De même, une adaptation des textes à l’évolution sociale est également indispensable, car les « nécessités sociales » génèrent de nouvelles règles de droit, autant qu’elles enrichissent celles existantes.

En outre, on ne peut évoquer la protection de l’environnement sans la relier à la santé telle que définie par l'Organisation Mondiale de la Santé, notamment parce que le droit à l’environnement a été introduit dans le système des droits de l'homme via le droit à la santé (art 12 du Pacte international des droits économiques et sociaux de 1966). La santé est en effet une composante indissociable de l'environnement, surtout aujourd'hui avec les concepts « une seule santé » et « une seule Terre » reliant homme, animaux et biodiversité.

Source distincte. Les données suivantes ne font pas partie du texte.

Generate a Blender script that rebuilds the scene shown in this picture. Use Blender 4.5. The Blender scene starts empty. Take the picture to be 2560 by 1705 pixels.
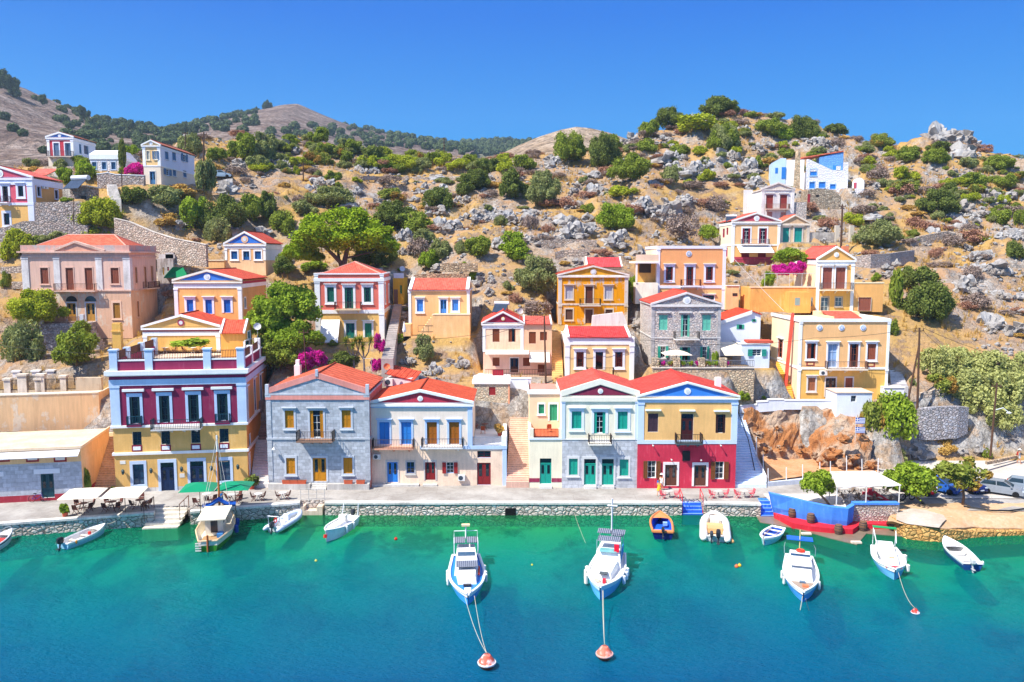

C’est précisément dans la perspective de mieux encadrer juridiquement toutes ces questions qu’il est apparu nécessaire d’élaborer le présent projet de code du droit tunisien de l’environnement. En effet, ce projet a pour ambition de mettre de l’ordre dans la législation environnementale, de faciliter l’accès au droit, de renforcer la sécurité juridique en tant qu’exigence reconnue d’un Etat de droit, tout en contribuant à l’imprégnation de la société par les normes environnementales. Le travail de recensement, de commentaires et d’analyse des textes juridiques et de leurs perceptions et applications par les différents intervenants, mené lors de la phase préparatoire du présent projet, a permis de réfléchir à l’approche et aux objectifs du projet de code de l’environnement, en vue de son insertion dans l’arsenal juridique existant.